Más trágica que esperanzada. Así es La rueda de la maravilla, la obra número 48 de Woody Allen que vuelve a la nostalgia situando la acción en la mitad del pasado siglo.
Coney Island, 1950. Mickey Rubin (Justin Timberlake) es un guardavidas de la playa junto al parque de atracciones y tiene aspiraciones de escritor. El es quien cuenta la historia de Ginny (Kate Winslet), una actriz con un carácter bastante volátil que trabaja como camarera. Su esposo es Humpty (Jim Belushi), un operador de calesita. Ginny y Humpty atraviesan una crisis porque además él tiene problemas con el alcohol. Por si fuera poco, la vida de todos se complica cuando aparece Carolina (Juno Temple), la hija de Humpty, distanciada de su padre desde hace cinco años, que está huyendo de la mafia por haber declarado en contra de su marido. A la vez, Ginny tiene un hijo de su primer matrimonio, al que lo único que le importa es ir al cine y prender fuego cualquier cosa.
La nueva y puntual cita con el cine de Allen es aguda e ingeniosa en la manera en que entreteje las relaciones entre los personajes y en la forma en que el azar hace encajar piezas en un escenario (el parque de diversiones) en el que los protagonistas sufren, mientras otros se divierten. Un lugar en el que priman los colores y las risas, el estar distendido en la playa o el disfrutar de una comida o una vuelta en un carrusel o una noria, pero quienes trabajan en ello (la camarera, el operador de la calesita o el guardavidas) viven atrapados en sueños perdidos y desilusiones amorosas.
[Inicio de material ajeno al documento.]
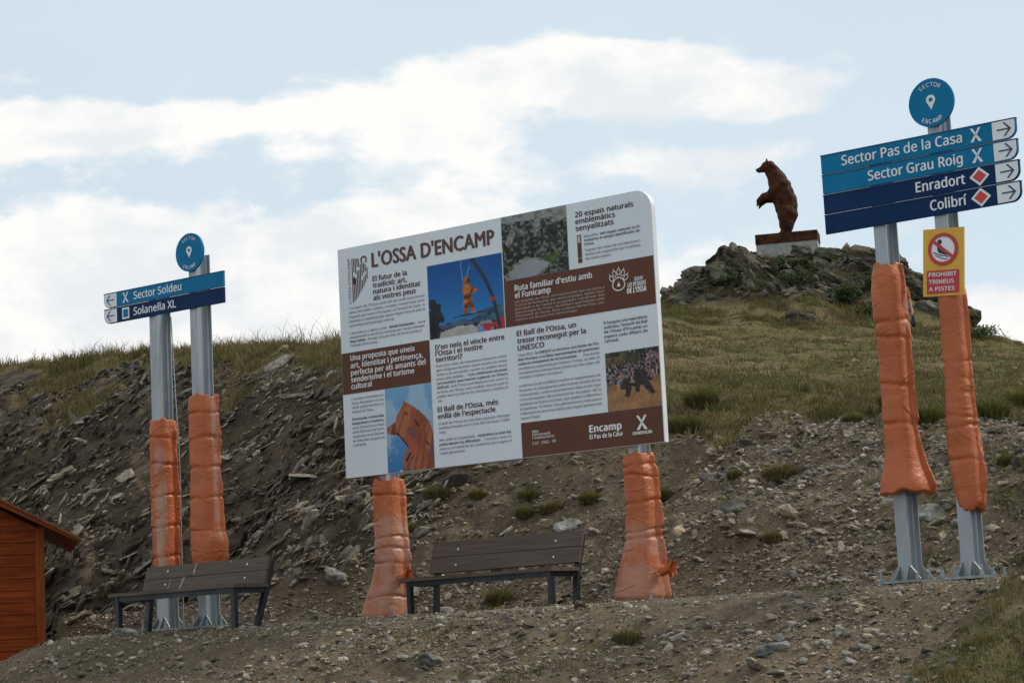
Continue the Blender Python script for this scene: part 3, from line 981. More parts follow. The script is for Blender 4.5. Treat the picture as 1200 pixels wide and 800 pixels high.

Coney Island es un escenario en el que se persiguen sueños y se consiguen frustraciones. El lugar que, alguna vez, fue el balneario preferido de la clase alta de New York y luego de las guerras mundiales y del colapso financiero del ‘29 se transformó en refugio de malvivientes y tierra de perdedores. Fue mutando con el tiempo, como los sentimientos. Es un espacio que sirve también de metáfora del caer y volver a levantarse. Y su Wonder Wheel (tal el título original) es su ícono más famoso, junto a la montaña rusa de madera, Cyclone, que aparece en una escena de la película. Un artefacto (la Wonder Wheel) que da vueltas como la circularidad del (des)amor entre el puñado de personajes de este film y una montaña rusa con sus subidas y bajadas emocionales, melancólicas y desesperadas.
Si en un período de la filmografía de Woody Allen sus cintas estaban cargadas de referencias cinéfilas, el realizador de Blue Jasmine elige, en este caso, menciones explícitas, o no tanto, al teatro: Chejov, Eugene O’Neill y fundamentalmente Tennessee Williams, con sus personajes perdedores y desamparados y la “heroína loca” de Un tranvía llamado deseo y El Zoo de cristal. Hay un guardavidas aspirante a dramaturgo y una ex actriz (Ginny), al borde de la locura, que sobre el final amenaza en convertirse en Blanche DuBois, cuyo marido (Humpty) por momentos parece un remedo de Kowalski. Ambos siempre al borde de la explosión, de un “clímax” teatral que Allen prefiere que no explote, para transformarlo en algo más larvado, para llevarlo al terreno cinematográfico.
En La rueda de la maravilla, el octogenario realizador neoyorkino se apoya en un poderoso elenco, así como también lo es el equipo técnico. Comenzando con una espléndida Kate Winslet, que despliega toda una paleta de emociones. Jim Belushi está la altura que exige la actuación de Winslet, así como la hermosa Juno Temple. La superestrella Justin Timbelake es la rareza de esta cinta, sin que desmerezca el alto nivel de actuaciones de un elenco más acotado que el de la anterior realización de Allen: Café Society. Brillan la reconstrucción de época del diseñador de producción Santo Loquasto y la fotografía de Vittorio Storaro.